The myth says all the author wants it to say and (equally important) it doesn’t say anything else. –C.S. Lewis, The Art of Writing and the Gifts of Writers


From C.S. Lewis’s essay “George Orwell” in The Art of Writing and the Gifts of Writers. 

I’m deeply enjoying listening to some of Lewis’s thoughts on writing (which inevitably means, to some extent, C.S. Lewis’s thoughts on fantasy/fairy tales) — many (most?) reprinted (and reread) from one of my favorite collections of his work, Of This and Other Worlds

This particular essay is, by no means, the highlight of the collection (which includes many of Lewis’s various defenses of children’s literature, fairy tales, and fantasy, along with such treasures as Lewis’s glorious review of Tolkien’s The Lord of the Rings, his reflection on “The Novels of Charles Williams,” and his “On Stories” — which, along with Tolkien’s “On Fairy-Stories” and Chesterton’s “The Ethics of Elfland,”1 remains essential reading for anyone who believes that stories somehow matter), but, like so much of Lewis’s work, it is sane and insightful — thrilling with the magic of recognition: oh yes, exactly!

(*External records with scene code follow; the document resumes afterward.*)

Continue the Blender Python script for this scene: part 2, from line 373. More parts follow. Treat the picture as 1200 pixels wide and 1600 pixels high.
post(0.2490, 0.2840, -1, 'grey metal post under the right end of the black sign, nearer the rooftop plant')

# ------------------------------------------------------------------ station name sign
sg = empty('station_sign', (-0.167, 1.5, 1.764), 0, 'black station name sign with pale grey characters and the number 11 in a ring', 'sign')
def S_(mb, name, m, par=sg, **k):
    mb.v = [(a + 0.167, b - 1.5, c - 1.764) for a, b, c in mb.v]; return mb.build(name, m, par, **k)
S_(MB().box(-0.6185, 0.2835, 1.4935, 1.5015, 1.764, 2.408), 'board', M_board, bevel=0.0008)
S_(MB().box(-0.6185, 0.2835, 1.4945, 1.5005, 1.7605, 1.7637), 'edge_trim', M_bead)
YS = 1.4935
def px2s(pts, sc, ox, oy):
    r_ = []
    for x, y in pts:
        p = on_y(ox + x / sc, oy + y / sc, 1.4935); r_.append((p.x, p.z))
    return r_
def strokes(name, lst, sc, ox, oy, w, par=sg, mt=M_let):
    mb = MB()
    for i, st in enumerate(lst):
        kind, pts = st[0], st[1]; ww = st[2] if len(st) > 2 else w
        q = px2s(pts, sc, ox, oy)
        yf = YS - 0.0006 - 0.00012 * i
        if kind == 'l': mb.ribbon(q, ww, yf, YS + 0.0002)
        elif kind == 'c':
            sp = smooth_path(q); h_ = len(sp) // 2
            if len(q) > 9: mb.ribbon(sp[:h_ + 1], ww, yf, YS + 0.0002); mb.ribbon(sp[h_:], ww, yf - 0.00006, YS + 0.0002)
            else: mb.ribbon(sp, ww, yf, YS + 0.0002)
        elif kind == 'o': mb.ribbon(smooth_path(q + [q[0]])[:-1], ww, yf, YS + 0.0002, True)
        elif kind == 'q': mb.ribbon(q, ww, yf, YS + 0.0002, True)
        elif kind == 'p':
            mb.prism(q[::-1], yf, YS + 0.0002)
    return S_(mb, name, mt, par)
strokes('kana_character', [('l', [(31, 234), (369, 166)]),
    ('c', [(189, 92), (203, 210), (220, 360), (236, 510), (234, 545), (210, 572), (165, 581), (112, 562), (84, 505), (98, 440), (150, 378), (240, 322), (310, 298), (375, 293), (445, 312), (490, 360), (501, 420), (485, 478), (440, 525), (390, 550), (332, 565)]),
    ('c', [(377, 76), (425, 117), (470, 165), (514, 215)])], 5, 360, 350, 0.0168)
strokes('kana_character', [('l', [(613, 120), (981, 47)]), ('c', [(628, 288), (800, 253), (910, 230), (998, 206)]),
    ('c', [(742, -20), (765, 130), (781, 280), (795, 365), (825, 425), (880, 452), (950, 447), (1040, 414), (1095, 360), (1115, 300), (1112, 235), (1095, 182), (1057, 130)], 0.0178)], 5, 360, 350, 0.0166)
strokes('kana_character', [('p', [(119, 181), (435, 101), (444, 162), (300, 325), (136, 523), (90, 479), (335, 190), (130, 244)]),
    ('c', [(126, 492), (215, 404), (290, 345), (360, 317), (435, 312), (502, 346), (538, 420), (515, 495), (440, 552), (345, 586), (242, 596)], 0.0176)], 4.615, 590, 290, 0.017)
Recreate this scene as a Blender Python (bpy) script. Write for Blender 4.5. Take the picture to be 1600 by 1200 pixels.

Lewis is ever capable, it seems, in putting the most complex of thoughts into the most straightforward of words. 

Reading the last of Stephen King’s Dark Tower books (a series I’ve been engaged in since the fall), I can’t help finding the quote above particularly pertinent. 

Knowing what to include, and what not to include, seems one of the hardest skills to get right as a writer. The Dark Tower series is — ironically — both an example of a writer excelling in this regard (The Gunslinger getting it so, so right) and utterly failing (Wolves of the Calla getting it so, so wrong).

And there is a world of difference between getting it right, and getting it wrong. 

Note: I listened to this book in audio format, so I’m relying on a combination of my own and others’ transcriptions (thank you, internet) without the ability to double check punctuation against the original text. I apologize for any errors in accuracy.

Footnotes:

 1. A chapter in G.K. Chesterton’s book Orthodoxy.